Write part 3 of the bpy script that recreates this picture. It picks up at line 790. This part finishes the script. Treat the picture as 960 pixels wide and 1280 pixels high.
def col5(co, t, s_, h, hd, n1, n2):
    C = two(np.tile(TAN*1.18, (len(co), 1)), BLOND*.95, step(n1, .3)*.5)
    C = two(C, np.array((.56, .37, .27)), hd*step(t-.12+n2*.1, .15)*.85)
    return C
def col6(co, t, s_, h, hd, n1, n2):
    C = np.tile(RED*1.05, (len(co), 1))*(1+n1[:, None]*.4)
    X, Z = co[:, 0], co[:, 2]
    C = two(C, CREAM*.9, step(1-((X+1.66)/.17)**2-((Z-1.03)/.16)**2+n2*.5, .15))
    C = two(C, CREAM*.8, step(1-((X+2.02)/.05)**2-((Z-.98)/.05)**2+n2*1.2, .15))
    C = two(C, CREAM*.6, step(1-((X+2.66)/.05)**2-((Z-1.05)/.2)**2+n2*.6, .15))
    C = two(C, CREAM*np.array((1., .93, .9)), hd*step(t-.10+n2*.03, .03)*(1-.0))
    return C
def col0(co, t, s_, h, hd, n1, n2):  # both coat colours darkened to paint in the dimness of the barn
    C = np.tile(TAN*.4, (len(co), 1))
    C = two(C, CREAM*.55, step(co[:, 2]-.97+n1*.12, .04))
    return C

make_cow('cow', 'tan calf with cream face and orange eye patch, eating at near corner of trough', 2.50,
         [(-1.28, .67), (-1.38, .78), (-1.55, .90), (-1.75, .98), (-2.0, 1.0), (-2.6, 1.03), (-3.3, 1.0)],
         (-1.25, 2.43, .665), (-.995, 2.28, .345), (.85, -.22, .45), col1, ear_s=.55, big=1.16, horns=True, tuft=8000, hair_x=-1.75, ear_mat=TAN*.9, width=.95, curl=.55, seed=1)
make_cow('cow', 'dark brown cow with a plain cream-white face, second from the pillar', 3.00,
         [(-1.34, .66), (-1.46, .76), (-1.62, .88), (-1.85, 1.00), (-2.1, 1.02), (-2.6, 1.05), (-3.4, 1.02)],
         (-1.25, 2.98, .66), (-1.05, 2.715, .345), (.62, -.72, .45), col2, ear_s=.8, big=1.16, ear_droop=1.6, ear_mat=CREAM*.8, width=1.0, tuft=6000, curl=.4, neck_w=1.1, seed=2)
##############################
§ EXERCISE REQUIREMENTS
From the preceding material, extract every line exactly.

§ EXERCISE RESULT
Write part 3 of the bpy script that recreates this picture. It picks up at line 790. This part finishes the script. Treat the picture as 960 pixels wide and 1280 pixels high.
def col5(co, t, s_, h, hd, n1, n2):
    C = two(np.tile(TAN*1.18, (len(co), 1)), BLOND*.95, step(n1, .3)*.5)
    C = two(C, np.array((.56, .37, .27)), hd*step(t-.12+n2*.1, .15)*.85)
    return C
def col6(co, t, s_, h, hd, n1, n2):
    C = np.tile(RED*1.05, (len(co), 1))*(1+n1[:, None]*.4)
    X, Z = co[:, 0], co[:, 2]
    C = two(C, CREAM*.9, step(1-((X+1.66)/.17)**2-((Z-1.03)/.16)**2+n2*.5, .15))
    C = two(C, CREAM*.8, step(1-((X+2.02)/.05)**2-((Z-.98)/.05)**2+n2*1.2, .15))
    C = two(C, CREAM*.6, step(1-((X+2.66)/.05)**2-((Z-1.05)/.2)**2+n2*.6, .15))
    C = two(C, CREAM*np.array((1., .93, .9)), hd*step(t-.10+n2*.03, .03)*(1-.0))
    return C
def col0(co, t, s_, h, hd, n1, n2):  # both coat colours darkened to paint in the dimness of the barn
    C = np.tile(TAN*.4, (len(co), 1))
    C = two(C, CREAM*.55, step(co[:, 2]-.97+n1*.12, .04))
    return C

make_cow('cow', 'tan calf with cream face and orange eye patch, eating at near corner of trough', 2.50,
         [(-1.28, .67), (-1.38, .78), (-1.55, .90), (-1.75, .98), (-2.0, 1.0), (-2.6, 1.03), (-3.3, 1.0)],
         (-1.25, 2.43, .665), (-.995, 2.28, .345), (.85, -.22, .45), col1, ear_s=.55, big=1.16, horns=True, tuft=8000, hair_x=-1.75, ear_mat=TAN*.9, width=.95, curl=.55, seed=1)
make_cow('cow', 'dark brown cow with a plain cream-white face, second from the pillar', 3.00,
         [(-1.34, .66), (-1.46, .76), (-1.62, .88), (-1.85, 1.00), (-2.1, 1.02), (-2.6, 1.05), (-3.4, 1.02)],
         (-1.25, 2.98, .66), (-1.05, 2.715, .345), (.62, -.72, .45), col2, ear_s=.8, big=1.16, ear_droop=1.6, ear_mat=CREAM*.8, width=1.0, tuft=6000, curl=.4, neck_w=1.1, seed=2)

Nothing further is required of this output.